On Sep 28, 2008, at 5:01 pm, David Chelimsky wrote:

Wow.

OK - here's what I figured out. Talk about insidious bugs! This is
actually quite a bit different from what I thought.

There are two lambdas involved here:

lambda {
 1st lambda: expression that should cause the change
}.should change{
 2nd lambda: expression that returns the object that should change
}.to(expected value)

The matcher executes the 1st lambda and stores the result as @before.
In your example this is a Rails association proxy for the
Story.unposted collection.

The matcher then executes the 2nd lambda.

The matcher then executes the 1st lambda again and stores the result
as @after. In your example, this is, again, a Rails association proxy
for the Story.unposted collection.

Hey,

Thanks for looking at this so quick! I'm sure I should be paying for RSpec :)

I think I follow, except shouldn't your references to lambdas 1 and 2 be reversed above?
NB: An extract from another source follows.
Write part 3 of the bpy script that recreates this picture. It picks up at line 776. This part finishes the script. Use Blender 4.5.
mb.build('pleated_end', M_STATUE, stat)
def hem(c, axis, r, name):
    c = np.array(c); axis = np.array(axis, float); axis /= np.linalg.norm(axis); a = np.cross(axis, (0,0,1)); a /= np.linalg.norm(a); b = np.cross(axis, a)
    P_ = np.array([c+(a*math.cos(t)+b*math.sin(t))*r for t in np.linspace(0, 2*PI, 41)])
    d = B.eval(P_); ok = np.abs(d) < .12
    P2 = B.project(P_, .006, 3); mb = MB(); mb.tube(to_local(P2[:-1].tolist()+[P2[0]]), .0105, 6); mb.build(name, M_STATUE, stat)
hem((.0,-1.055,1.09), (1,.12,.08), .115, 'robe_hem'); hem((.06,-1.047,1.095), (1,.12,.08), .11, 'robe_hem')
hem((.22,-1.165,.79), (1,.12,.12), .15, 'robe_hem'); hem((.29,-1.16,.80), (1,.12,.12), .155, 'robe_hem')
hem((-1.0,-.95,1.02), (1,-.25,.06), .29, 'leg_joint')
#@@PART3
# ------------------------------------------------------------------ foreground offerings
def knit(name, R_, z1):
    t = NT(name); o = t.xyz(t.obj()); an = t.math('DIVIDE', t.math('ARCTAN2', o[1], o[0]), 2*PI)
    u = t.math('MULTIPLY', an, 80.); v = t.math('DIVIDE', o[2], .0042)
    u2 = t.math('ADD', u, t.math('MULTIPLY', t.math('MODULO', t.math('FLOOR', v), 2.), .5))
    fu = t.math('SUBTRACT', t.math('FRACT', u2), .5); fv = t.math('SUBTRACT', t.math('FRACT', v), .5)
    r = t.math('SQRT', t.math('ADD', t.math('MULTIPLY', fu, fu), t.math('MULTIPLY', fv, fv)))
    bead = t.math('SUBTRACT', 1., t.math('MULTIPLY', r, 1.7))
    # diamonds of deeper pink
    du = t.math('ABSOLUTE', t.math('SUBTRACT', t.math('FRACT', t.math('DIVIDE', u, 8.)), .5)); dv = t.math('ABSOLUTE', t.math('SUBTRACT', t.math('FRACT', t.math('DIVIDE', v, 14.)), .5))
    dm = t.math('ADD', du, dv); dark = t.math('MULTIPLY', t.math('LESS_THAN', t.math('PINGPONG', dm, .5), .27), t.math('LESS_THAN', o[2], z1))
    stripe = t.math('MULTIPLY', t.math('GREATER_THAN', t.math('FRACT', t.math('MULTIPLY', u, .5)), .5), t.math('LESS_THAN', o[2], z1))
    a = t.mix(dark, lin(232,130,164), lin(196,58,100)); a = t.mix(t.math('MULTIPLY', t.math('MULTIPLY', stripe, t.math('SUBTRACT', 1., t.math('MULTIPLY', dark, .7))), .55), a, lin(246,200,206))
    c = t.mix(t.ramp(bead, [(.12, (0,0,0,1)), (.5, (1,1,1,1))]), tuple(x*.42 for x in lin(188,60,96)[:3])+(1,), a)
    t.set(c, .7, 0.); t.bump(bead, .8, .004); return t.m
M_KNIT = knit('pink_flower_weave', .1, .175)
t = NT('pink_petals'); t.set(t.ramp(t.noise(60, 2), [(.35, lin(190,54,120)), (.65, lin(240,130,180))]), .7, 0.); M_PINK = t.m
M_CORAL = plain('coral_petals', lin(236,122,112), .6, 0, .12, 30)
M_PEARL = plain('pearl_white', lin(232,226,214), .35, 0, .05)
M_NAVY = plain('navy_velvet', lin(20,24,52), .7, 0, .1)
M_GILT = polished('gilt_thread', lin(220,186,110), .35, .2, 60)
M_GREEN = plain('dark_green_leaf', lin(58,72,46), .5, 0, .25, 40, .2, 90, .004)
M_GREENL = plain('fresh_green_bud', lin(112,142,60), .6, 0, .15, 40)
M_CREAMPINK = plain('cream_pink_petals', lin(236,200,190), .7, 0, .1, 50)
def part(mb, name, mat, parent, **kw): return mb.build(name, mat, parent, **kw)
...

At this point, @before and @after point to the same object - the same
Rails association proxy!!!!!!

The matcher passes if @before != @after and fails if @before ==
@after. Because they are actually the same association proxy, the
example fails.

Now rspec asks the matcher to print out the reason why it failed,
which does this:

"#{result} should have been changed to [EMAIL PROTECTED], but is now
[EMAIL PROTECTED]"

@to is the expected value []
@after is the association proxy, which proxies to an empty collection.
Now, when the matcher calls @after.inspect, is the first time that the
proxy is actually evaluated!!!!

Does this make sense?

Yes I sees what's going on now.

But... I'm not using Rails, and in fact I'm not even writing a web app. I'm using DataMapper, but clearly it violates the PoLS like AR. What I'd give for an ORM that uses plain old Ruby objects!!!